[Direction]
Transcribe all of the data exactly. Omit the pictures.

[Supplied information]
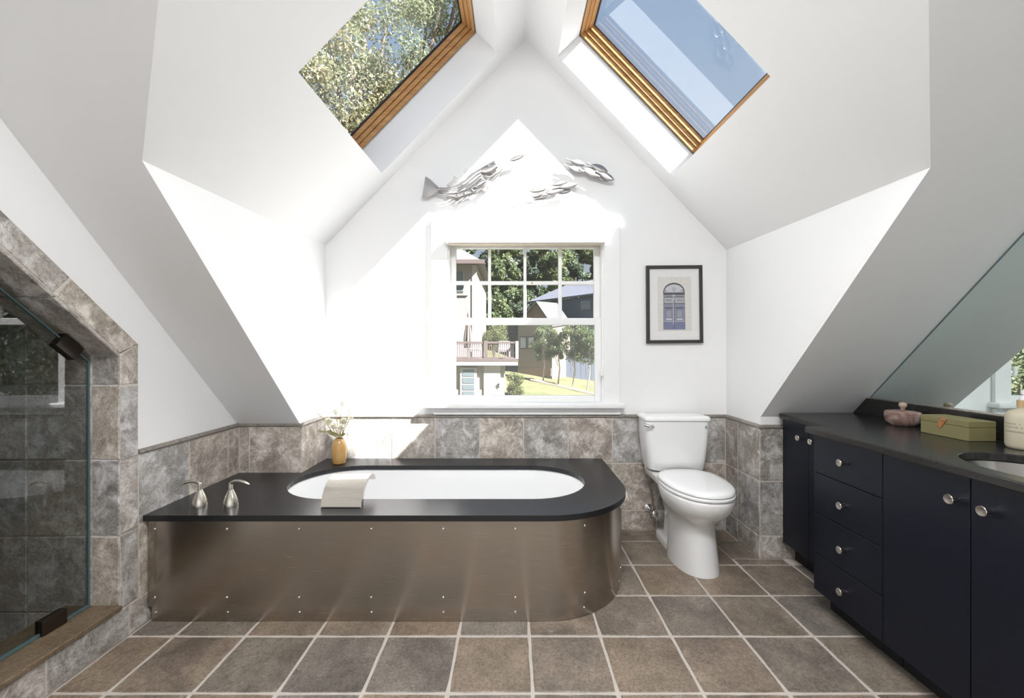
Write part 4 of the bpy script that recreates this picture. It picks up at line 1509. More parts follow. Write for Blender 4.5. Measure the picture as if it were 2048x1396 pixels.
for y in range(560, 1080, 64):
    for x0, x1 in ((296, 356), (726, 800)):
        jn.add([fr_pt(*c2(x0, y)) + Vector((0, .0088, 0)), fr_pt(*c2(x1, y)) + Vector((0, .0088, 0)), fr_pt(*c2(x1, y + 4)) + Vector((0, .0088, 0)), fr_pt(*c2(x0, y + 4)) + Vector((0, .0088, 0))], [(0, 1, 2, 3)])
tag(jn.build('stone_joints', LIN, pr_), kind='stuff')
MB().add([fr_pt(a, b) + Vector((0, 0.004, 0)) for a, b in ((wf, hf), (1 - wf, hf), (1 - wf, 1 - hf), (wf, 1 - hf))], [(0, 1, 2, 3)]).build('glazing', PICGLASS, pf)

# ------------------------------------------------------------------ steel fish on the gable wall
FYD = D - 0.045
FS = 220 / 2048


def fp(x, y, dy=0.0, base=(840, 300), s=FS):
    yy = FYD + dy
    return P(base[0] + x * s, base[1] + y * s, yy)


def resample(pts, n):
    ps = [Vector(p) for p in pts]
    L = [0]
    for i in range(len(ps) - 1):
        L.append(L[-1] + (ps[i + 1] - ps[i]).length)
    out = []
    for k in range(n):
        s = L[-1] * k / (n - 1)
        for i in range(len(ps) - 1):
            if s <= L[i + 1] + 1e-9:
                t = (s - L[i]) / max(1e-9, L[i + 1] - L[i])
                out.append(ps[i].lerp(ps[i + 1], t))
                break
    return out


def ribbon(up, lo, n=24, m=6, bulge=0.01, thick=0.0016, base=(840, 300), s=FS, dy=0.0):
    """curved plate between two measured edges, bulging out from the wall"""
    U, L = resample(up, n), resample(lo, n)
    mb = MB()
    top, bot = [], []
    for i in range(n):
        for j in range(m + 1):
            t = j / m
            p = U[i].lerp(L[i], t)
            b = bulge * math.sin(PI * t)
            top.append(fp(p.x, p.y, dy - b, base, s))
            bot.append(fp(p.x, p.y, dy - b + thick, base, s))
    k = len(top)
    fs = []
    for i in range(n - 1):
        for j in range(m):
            a, b, c, d = i * (m + 1) + j, i * (m + 1) + j + 1, (i + 1) * (m + 1) + j + 1, (i + 1) * (m + 1) + j
            fs.append((a, b, c, d))
            fs.append((k + d, k + c, k + b, k + a))
    rim = [i * (m + 1) for i in range(n)] + [(n - 1) * (m + 1) + j for j in range(1, m + 1)] + [i * (m + 1) + m for i in range(n - 2, -1, -1)] + [j for j in range(m - 1, 0, -1)]
    for a, b in zip(rim, rim[1:] + rim[:1]):
        fs.append((a, b, k + b, k + a))
    mb.add(top + bot, fs)
    return mb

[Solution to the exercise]
Write part 4 of the bpy script that recreates this picture. It picks up at line 1509. More parts follow. Write for Blender 4.5. Measure the picture as if it were 2048x1396 pixels.
for y in range(560, 1080, 64):
    for x0, x1 in ((296, 356), (726, 800)):
        jn.add([fr_pt(*c2(x0, y)) + Vector((0, .0088, 0)), fr_pt(*c2(x1, y)) + Vector((0, .0088, 0)), fr_pt(*c2(x1, y + 4)) + Vector((0, .0088, 0)), fr_pt(*c2(x0, y + 4)) + Vector((0, .0088, 0))], [(0, 1, 2, 3)])
tag(jn.build('stone_joints', LIN, pr_), kind='stuff')
MB().add([fr_pt(a, b) + Vector((0, 0.004, 0)) for a, b in ((wf, hf), (1 - wf, hf), (1 - wf, 1 - hf), (wf, 1 - hf))], [(0, 1, 2, 3)]).build('glazing', PICGLASS, pf)

# ------------------------------------------------------------------ steel fish on the gable wall
FYD = D - 0.045
FS = 220 / 2048


def fp(x, y, dy=0.0, base=(840, 300), s=FS):
    yy = FYD + dy
    return P(base[0] + x * s, base[1] + y * s, yy)


def resample(pts, n):
    ps = [Vector(p) for p in pts]
    L = [0]
    for i in range(len(ps) - 1):
        L.append(L[-1] + (ps[i + 1] - ps[i]).length)
    out = []
    for k in range(n):
        s = L[-1] * k / (n - 1)
        for i in range(len(ps) - 1):
            if s <= L[i + 1] + 1e-9:
                t = (s - L[i]) / max(1e-9, L[i + 1] - L[i])
                out.append(ps[i].lerp(ps[i + 1], t))
                break
    return out


def ribbon(up, lo, n=24, m=6, bulge=0.01, thick=0.0016, base=(840, 300), s=FS, dy=0.0):
    """curved plate between two measured edges, bulging out from the wall"""
    U, L = resample(up, n), resample(lo, n)
    mb = MB()
    top, bot = [], []
    for i in range(n):
        for j in range(m + 1):
            t = j / m
            p = U[i].lerp(L[i], t)
            b = bulge * math.sin(PI * t)
            top.append(fp(p.x, p.y, dy - b, base, s))
            bot.append(fp(p.x, p.y, dy - b + thick, base, s))
    k = len(top)
    fs = []
    for i in range(n - 1):
        for j in range(m):
            a, b, c, d = i * (m + 1) + j, i * (m + 1) + j + 1, (i + 1) * (m + 1) + j + 1, (i + 1) * (m + 1) + j
            fs.append((a, b, c, d))
            fs.append((k + d, k + c, k + b, k + a))
    rim = [i * (m + 1) for i in range(n)] + [(n - 1) * (m + 1) + j for j in range(1, m + 1)] + [i * (m + 1) + m for i in range(n - 2, -1, -1)] + [j for j in range(m - 1, 0, -1)]
    for a, b in zip(rim, rim[1:] + rim[:1]):
        fs.append((a, b, k + b, k + a))
    mb.add(top + bot, fs)
    return mb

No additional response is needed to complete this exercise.